Brief:
Reproduce, exactly and in full, only the lines below from the one containing "W_DARK = wood('2c1c20', '4c3236', (2, 18, 30))" through the one containing "W_LBACK = wood('44282c', '5c3c40', (1.5, 8, 1.5), .7, .1)".
== Input records ==
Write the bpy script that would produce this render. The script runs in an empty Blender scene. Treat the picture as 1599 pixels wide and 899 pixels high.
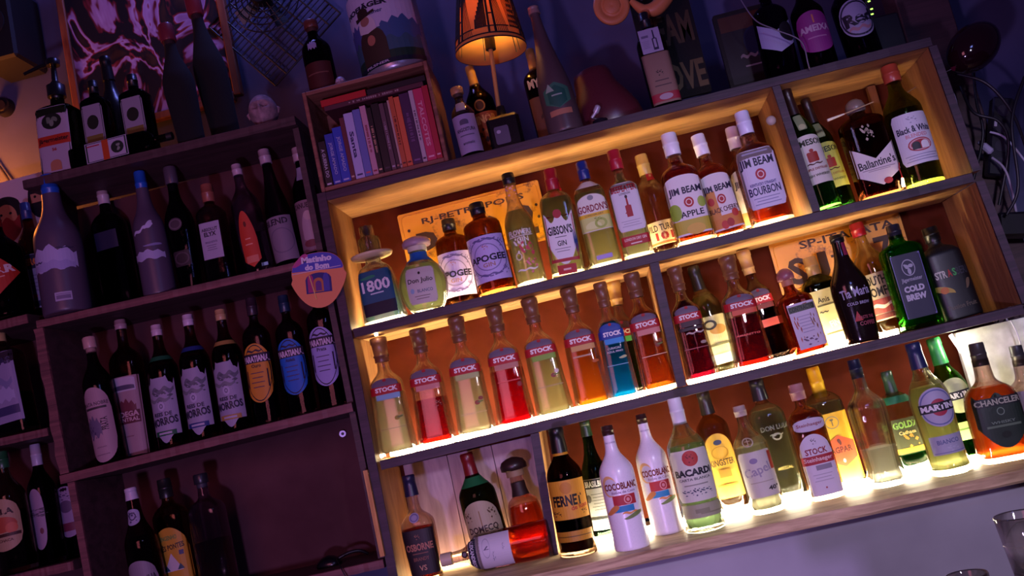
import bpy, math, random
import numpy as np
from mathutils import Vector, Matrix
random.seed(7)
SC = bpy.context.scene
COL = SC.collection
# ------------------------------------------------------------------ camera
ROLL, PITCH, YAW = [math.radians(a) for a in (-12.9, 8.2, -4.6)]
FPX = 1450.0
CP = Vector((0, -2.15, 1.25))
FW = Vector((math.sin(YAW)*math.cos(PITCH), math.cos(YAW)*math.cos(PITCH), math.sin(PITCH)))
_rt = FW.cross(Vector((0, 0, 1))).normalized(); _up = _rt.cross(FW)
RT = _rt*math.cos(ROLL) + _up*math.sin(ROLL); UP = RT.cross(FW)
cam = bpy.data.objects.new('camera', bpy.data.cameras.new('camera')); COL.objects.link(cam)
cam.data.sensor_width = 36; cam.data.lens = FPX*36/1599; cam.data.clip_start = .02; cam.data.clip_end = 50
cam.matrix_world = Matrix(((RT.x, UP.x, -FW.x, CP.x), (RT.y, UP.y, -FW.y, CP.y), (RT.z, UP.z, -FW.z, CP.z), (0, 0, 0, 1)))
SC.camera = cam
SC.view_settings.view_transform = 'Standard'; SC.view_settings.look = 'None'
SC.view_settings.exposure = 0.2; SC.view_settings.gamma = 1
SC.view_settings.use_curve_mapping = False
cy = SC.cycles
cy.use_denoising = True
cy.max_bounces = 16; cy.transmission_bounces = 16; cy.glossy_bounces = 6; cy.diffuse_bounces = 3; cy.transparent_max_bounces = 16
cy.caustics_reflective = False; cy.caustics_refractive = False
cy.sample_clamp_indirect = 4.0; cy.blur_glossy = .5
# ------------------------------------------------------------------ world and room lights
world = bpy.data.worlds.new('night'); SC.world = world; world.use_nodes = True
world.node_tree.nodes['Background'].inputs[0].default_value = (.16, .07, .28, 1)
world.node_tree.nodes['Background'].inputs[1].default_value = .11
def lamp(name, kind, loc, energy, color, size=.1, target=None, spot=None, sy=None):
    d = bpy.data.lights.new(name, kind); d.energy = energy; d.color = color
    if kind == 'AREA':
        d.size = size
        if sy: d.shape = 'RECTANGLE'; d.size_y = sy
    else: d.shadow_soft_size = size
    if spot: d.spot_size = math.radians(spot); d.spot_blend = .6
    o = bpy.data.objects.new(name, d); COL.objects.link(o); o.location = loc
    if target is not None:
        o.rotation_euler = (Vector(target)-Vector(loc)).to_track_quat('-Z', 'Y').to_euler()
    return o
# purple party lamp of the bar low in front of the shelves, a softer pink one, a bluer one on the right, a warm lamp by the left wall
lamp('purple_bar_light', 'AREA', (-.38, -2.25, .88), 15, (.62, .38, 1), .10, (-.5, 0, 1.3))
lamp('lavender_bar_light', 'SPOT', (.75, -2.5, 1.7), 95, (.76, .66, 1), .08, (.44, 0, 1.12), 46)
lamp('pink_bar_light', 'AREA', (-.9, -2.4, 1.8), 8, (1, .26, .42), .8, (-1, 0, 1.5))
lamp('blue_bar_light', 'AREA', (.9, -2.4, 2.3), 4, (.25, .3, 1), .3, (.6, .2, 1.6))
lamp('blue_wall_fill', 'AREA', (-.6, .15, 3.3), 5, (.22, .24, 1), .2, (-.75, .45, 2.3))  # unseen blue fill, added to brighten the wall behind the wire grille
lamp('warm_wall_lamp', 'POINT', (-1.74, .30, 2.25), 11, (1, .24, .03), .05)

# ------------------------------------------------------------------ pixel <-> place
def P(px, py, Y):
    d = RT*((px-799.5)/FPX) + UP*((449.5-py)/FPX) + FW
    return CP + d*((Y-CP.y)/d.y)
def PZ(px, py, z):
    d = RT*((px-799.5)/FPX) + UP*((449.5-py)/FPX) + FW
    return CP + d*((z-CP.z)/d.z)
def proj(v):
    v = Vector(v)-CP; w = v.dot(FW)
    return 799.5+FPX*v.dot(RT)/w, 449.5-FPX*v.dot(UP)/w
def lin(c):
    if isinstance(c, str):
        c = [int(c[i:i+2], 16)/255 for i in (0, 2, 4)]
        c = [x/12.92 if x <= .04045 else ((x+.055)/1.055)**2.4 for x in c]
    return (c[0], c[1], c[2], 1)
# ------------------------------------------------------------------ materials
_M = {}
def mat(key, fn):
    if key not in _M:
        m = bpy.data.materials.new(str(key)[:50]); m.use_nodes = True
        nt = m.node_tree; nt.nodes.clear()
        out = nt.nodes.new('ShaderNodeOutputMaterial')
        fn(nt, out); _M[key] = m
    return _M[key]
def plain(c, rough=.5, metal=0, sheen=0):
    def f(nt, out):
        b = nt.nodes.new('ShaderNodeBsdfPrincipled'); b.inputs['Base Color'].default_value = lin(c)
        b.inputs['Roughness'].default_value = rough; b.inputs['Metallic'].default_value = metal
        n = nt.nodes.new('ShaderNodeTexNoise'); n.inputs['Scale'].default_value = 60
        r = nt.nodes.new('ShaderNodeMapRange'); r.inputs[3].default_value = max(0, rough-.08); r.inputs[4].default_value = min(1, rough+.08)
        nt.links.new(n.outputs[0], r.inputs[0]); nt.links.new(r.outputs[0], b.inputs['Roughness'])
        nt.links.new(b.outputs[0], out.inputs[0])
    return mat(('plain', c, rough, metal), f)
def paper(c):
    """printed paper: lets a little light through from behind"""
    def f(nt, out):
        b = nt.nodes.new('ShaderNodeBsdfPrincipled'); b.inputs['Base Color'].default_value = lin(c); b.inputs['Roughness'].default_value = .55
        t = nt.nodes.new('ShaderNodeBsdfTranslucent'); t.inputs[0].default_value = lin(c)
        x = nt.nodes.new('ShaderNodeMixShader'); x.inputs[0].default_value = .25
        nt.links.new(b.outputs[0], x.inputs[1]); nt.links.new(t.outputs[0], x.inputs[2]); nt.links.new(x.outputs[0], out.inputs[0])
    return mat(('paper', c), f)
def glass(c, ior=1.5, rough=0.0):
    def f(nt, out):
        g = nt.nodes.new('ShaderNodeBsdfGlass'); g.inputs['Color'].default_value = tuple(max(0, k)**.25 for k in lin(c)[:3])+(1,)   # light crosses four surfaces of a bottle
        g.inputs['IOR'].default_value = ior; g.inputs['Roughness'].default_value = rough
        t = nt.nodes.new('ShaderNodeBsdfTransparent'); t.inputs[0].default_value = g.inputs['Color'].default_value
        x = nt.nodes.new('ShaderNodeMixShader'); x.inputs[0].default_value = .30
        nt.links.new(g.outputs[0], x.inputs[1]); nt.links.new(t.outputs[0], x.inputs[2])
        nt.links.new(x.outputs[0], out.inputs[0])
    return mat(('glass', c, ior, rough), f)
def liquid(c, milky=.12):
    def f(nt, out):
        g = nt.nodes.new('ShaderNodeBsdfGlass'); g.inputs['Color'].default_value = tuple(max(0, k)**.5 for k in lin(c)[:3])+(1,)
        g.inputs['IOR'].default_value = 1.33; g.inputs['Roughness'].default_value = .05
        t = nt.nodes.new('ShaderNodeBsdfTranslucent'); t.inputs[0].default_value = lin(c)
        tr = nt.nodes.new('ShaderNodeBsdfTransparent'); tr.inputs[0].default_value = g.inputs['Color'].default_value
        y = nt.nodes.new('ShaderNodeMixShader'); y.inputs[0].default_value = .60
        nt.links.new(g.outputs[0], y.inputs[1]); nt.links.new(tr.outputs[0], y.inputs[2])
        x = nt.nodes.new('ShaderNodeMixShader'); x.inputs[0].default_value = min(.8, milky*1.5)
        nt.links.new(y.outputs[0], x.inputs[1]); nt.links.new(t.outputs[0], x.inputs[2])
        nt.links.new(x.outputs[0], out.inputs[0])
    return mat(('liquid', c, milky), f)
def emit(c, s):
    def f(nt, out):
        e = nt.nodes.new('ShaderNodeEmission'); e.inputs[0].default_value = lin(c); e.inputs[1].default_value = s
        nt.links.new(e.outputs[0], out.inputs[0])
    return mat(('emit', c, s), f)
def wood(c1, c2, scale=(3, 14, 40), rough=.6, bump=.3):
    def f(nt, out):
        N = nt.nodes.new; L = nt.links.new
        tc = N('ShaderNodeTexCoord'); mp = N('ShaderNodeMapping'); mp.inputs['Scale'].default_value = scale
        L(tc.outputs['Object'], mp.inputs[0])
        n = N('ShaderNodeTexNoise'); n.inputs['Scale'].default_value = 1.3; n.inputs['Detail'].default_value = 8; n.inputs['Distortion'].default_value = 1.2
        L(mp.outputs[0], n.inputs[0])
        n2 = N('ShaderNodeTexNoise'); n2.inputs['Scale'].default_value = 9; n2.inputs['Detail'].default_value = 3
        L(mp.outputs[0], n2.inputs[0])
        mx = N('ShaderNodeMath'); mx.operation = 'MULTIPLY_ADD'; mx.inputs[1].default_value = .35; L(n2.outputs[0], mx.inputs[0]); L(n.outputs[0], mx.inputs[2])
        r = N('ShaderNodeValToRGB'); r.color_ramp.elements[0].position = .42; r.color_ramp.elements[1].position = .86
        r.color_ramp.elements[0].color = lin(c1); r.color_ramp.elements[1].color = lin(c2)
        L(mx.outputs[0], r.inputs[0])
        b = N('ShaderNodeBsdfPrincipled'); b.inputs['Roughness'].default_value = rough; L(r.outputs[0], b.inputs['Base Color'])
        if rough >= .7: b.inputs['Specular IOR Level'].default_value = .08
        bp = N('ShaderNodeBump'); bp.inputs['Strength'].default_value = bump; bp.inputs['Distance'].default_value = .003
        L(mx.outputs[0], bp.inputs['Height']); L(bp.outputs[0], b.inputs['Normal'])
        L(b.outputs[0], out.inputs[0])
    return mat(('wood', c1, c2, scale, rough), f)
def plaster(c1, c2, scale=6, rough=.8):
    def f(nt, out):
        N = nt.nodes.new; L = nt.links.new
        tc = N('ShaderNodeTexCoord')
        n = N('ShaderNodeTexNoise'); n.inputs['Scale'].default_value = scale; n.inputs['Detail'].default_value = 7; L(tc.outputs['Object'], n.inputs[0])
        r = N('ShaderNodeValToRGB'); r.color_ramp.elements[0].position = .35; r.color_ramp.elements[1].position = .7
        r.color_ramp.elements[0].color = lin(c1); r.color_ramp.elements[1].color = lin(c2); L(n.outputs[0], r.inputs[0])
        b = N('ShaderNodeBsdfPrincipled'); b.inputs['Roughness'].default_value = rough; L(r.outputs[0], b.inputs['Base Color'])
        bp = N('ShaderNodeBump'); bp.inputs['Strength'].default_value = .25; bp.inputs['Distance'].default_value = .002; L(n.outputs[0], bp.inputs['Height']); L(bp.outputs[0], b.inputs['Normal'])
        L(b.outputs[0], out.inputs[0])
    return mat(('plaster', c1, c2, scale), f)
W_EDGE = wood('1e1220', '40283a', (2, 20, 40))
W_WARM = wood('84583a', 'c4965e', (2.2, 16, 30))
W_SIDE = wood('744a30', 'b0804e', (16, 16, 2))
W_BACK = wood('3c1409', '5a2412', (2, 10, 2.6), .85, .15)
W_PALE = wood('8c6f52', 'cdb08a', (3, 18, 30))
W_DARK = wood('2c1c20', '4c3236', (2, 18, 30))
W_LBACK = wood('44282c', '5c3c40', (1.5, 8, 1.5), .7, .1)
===
== Input records ==
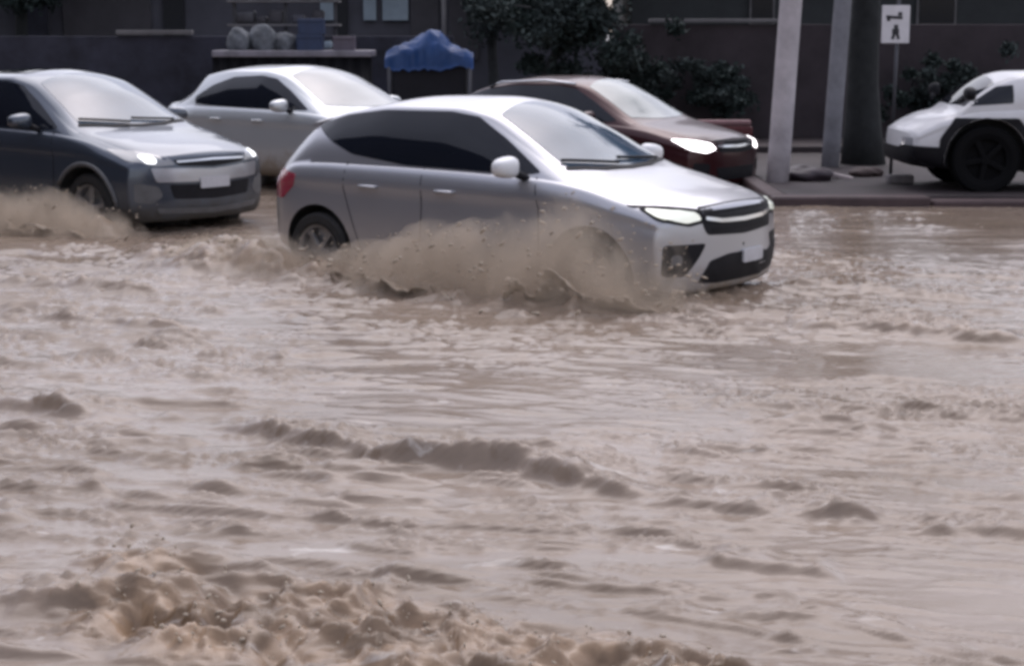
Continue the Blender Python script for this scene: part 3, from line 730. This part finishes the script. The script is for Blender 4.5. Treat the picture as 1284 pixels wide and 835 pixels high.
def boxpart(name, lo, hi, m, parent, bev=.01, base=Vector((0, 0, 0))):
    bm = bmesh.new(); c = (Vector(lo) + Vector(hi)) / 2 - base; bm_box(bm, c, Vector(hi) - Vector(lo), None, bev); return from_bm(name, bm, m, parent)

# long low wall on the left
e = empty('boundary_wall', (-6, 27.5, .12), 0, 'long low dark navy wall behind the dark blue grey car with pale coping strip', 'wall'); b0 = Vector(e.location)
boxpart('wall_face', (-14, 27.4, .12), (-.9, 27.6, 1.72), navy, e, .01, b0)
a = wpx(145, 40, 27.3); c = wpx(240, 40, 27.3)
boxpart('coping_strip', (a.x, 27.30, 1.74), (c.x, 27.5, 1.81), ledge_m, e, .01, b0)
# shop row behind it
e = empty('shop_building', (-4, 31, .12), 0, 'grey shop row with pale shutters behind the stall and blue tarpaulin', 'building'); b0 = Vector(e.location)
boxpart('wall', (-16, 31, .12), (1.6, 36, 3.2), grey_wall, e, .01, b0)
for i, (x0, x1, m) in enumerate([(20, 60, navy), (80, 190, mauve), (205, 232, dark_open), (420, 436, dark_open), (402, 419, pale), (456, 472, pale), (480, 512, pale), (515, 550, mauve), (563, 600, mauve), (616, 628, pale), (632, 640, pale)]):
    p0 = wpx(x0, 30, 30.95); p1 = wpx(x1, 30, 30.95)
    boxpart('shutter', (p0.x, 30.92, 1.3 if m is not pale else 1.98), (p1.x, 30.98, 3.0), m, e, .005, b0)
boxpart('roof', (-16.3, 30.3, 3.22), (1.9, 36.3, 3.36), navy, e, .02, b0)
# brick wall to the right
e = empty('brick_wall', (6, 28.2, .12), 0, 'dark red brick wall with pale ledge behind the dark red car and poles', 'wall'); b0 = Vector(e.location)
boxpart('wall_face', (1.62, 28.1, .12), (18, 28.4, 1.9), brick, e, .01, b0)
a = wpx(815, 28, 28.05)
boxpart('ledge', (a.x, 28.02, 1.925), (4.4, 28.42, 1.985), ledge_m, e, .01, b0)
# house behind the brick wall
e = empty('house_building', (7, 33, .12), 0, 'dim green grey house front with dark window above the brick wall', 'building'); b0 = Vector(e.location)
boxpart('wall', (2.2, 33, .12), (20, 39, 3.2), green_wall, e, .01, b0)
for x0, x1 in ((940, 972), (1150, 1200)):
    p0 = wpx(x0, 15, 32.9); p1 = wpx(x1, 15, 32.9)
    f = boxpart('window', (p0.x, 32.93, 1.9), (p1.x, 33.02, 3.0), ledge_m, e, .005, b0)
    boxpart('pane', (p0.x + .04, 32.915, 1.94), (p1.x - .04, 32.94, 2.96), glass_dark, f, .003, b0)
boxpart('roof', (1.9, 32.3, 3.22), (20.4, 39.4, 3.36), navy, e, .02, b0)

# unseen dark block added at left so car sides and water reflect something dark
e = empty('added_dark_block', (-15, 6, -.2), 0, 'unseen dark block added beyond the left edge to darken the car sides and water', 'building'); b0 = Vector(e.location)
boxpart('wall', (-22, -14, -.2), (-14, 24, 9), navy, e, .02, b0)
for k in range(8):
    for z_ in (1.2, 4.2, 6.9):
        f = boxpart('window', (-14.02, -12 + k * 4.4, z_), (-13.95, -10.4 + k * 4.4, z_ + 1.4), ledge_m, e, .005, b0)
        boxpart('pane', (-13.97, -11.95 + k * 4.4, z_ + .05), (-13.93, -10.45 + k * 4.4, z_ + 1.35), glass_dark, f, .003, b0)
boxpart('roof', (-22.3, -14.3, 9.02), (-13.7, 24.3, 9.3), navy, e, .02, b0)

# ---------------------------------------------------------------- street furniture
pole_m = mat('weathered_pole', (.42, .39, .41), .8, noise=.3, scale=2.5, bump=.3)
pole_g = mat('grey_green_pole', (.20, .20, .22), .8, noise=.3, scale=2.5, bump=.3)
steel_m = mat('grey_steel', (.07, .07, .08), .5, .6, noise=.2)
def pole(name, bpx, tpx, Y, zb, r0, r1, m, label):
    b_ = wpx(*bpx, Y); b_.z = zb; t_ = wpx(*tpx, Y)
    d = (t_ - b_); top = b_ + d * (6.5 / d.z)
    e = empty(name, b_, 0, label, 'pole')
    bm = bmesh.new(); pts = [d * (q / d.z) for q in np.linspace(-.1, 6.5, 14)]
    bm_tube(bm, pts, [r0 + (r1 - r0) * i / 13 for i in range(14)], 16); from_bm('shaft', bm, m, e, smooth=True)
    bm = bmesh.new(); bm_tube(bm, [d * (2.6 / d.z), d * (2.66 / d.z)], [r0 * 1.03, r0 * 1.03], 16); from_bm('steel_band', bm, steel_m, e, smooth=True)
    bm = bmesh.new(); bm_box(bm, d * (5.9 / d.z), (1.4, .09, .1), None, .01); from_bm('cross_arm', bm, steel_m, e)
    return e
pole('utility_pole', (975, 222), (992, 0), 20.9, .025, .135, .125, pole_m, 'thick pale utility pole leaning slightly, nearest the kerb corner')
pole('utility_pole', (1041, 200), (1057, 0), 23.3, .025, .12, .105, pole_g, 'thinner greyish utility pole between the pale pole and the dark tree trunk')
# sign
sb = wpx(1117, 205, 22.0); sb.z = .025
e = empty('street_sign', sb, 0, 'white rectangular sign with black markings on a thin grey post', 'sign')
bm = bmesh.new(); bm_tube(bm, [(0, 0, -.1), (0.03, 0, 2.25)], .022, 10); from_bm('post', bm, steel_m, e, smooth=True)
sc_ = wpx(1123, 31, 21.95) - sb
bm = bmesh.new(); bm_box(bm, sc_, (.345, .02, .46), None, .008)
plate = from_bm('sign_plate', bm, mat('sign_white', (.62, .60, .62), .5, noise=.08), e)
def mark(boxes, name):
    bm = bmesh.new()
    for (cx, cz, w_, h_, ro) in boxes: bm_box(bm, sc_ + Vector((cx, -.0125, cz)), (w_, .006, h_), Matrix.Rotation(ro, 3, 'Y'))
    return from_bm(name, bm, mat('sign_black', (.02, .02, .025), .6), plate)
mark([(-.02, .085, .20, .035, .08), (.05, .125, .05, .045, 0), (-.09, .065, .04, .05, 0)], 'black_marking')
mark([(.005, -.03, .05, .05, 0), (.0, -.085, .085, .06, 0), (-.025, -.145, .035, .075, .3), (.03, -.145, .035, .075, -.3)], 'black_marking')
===
Reply:
W_DARK = wood('2c1c20', '4c3236', (2, 18, 30))
W_LBACK = wood('44282c', '5c3c40', (1.5, 8, 1.5), .7, .1)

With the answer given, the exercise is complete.